■ **Data**
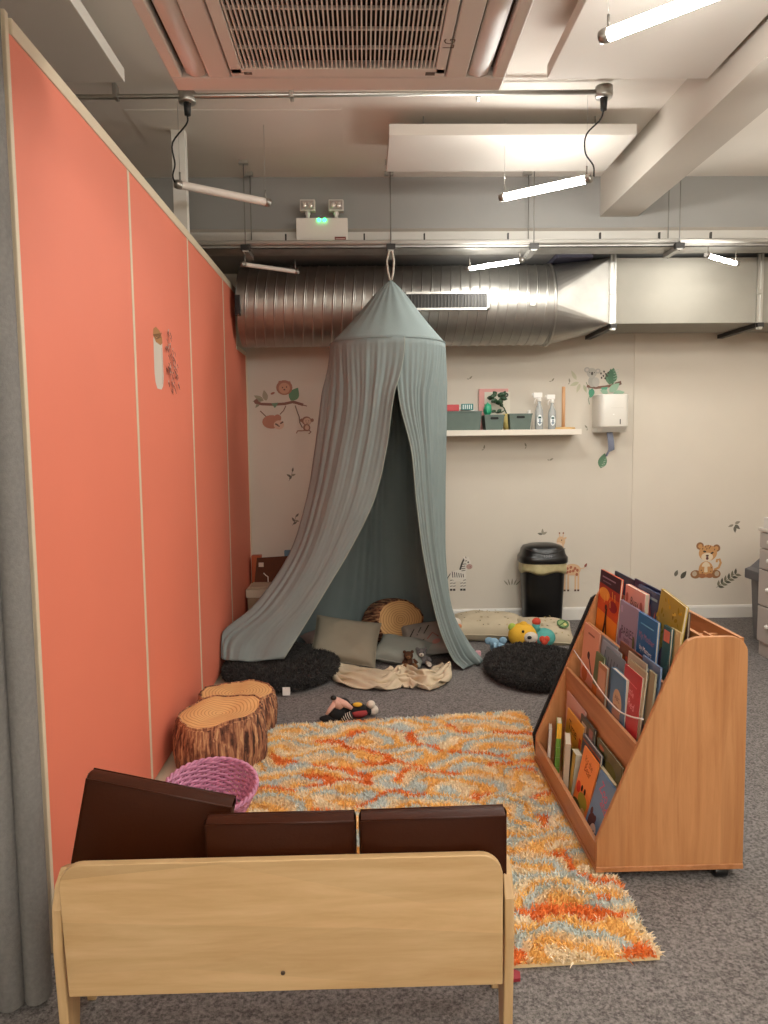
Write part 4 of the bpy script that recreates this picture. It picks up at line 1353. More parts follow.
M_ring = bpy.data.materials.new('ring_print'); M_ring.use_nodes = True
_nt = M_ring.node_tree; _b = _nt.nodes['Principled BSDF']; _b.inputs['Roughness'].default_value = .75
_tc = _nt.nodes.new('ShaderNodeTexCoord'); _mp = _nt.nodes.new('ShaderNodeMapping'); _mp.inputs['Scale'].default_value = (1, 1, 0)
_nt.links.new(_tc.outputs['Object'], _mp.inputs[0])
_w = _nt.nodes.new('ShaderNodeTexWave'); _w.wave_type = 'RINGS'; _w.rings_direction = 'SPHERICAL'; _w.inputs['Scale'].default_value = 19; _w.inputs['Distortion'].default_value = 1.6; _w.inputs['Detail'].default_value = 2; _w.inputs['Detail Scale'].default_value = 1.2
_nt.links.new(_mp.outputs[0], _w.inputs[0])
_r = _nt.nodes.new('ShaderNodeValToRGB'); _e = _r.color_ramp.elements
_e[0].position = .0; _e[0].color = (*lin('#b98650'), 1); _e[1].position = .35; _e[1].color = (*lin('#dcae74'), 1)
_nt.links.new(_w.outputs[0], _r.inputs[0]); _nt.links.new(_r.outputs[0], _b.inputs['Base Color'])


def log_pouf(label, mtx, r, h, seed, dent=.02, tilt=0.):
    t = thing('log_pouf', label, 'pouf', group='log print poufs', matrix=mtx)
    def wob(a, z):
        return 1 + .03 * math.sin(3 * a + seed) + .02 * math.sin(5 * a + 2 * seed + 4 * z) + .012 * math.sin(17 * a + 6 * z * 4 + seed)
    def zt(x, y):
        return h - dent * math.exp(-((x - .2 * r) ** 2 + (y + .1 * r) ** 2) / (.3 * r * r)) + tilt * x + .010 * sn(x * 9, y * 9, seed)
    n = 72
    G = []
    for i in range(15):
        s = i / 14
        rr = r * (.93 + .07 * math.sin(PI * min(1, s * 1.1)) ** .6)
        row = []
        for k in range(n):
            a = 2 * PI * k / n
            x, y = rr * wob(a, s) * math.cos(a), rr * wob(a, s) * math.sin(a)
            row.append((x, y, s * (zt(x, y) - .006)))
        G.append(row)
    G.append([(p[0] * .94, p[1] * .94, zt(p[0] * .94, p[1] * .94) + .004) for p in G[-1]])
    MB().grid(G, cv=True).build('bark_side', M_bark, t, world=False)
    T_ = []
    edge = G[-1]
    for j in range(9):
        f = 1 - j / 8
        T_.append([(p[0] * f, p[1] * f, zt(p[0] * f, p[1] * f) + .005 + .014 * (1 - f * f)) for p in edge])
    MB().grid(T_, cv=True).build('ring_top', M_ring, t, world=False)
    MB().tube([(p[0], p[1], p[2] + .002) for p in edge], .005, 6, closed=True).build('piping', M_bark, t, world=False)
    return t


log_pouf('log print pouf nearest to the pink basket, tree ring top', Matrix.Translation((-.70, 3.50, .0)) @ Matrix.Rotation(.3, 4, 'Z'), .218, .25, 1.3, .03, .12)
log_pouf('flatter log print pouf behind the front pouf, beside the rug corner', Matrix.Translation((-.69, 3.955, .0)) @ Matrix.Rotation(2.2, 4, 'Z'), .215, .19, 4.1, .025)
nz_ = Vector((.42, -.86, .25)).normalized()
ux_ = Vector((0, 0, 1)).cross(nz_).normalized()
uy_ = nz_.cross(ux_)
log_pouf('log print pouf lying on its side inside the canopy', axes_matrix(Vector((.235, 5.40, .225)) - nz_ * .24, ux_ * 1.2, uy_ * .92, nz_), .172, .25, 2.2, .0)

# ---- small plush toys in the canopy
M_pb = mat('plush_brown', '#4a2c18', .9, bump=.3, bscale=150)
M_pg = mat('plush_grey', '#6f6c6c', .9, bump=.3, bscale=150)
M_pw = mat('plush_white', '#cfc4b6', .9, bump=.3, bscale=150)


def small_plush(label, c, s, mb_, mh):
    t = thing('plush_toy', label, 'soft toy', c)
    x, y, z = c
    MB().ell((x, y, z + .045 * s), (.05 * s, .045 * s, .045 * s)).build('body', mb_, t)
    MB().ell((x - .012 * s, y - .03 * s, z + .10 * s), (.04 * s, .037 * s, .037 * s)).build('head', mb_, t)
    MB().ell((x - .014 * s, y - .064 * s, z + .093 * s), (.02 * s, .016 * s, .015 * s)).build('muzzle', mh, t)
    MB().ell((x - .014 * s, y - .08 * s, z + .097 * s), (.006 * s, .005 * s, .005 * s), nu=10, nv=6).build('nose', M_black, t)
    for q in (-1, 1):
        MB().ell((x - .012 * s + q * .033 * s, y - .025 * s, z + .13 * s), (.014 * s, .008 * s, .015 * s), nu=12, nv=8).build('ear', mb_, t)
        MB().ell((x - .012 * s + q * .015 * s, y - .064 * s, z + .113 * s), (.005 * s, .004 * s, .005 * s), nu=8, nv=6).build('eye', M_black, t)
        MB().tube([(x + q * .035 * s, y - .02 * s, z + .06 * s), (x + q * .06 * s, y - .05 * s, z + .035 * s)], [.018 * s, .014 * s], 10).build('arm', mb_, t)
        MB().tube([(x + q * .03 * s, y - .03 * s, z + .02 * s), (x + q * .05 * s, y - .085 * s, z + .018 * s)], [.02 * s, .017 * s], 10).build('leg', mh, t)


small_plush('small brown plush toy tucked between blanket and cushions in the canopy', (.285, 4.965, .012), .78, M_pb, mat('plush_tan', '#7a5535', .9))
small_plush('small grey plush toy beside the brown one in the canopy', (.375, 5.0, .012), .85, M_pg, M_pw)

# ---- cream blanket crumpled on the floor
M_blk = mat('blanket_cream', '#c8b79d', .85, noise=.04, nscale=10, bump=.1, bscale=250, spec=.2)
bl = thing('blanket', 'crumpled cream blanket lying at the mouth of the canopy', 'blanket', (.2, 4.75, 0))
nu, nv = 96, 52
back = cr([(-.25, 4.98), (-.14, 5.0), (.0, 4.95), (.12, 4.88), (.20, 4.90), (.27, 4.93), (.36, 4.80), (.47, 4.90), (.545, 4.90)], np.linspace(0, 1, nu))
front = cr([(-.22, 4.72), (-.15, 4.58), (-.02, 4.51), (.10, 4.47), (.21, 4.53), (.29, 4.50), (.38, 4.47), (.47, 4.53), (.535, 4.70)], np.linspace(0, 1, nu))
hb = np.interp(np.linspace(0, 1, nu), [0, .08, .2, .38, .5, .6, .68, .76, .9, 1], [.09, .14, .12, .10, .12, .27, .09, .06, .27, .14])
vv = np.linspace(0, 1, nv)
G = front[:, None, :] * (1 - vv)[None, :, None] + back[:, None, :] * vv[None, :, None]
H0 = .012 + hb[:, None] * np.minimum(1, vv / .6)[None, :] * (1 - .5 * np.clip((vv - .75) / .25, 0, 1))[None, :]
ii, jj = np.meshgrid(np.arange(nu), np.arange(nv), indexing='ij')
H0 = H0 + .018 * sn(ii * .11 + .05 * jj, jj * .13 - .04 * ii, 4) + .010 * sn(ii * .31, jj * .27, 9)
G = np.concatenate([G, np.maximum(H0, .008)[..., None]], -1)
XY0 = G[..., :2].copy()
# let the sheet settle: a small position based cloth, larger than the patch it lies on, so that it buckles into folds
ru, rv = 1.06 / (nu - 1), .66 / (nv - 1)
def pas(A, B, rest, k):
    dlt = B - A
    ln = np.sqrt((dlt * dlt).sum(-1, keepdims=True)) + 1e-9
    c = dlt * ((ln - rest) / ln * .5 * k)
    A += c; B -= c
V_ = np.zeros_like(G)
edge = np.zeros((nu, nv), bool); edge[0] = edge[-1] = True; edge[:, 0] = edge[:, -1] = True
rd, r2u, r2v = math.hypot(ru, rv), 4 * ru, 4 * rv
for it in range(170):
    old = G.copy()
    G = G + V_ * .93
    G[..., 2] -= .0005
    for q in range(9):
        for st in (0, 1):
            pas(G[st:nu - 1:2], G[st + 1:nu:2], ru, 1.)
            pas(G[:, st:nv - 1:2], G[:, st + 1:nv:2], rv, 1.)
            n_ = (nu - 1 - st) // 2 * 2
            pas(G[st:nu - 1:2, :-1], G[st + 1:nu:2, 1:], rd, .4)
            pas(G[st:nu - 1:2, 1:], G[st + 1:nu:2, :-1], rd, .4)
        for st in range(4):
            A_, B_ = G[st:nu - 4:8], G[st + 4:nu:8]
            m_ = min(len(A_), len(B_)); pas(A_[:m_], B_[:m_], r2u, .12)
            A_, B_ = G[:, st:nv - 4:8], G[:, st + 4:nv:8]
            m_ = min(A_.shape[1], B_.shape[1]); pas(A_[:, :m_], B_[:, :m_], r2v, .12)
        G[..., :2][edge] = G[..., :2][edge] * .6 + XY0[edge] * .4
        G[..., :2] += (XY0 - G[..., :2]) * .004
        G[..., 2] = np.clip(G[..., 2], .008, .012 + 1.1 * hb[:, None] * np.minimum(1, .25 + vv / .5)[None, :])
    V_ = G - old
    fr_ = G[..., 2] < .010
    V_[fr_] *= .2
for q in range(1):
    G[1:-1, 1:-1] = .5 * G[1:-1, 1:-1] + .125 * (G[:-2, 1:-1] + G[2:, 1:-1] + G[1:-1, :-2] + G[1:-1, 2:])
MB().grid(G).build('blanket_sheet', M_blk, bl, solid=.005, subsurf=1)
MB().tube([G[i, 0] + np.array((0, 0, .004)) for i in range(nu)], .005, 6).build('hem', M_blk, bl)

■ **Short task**
Copy out each line of the data containing the string "that".

■ **Task response**
Write part 4 of the bpy script that recreates this picture. It picks up at line 1353. More parts follow.
# let the sheet settle: a small position based cloth, larger than the patch it lies on, so that it buckles into folds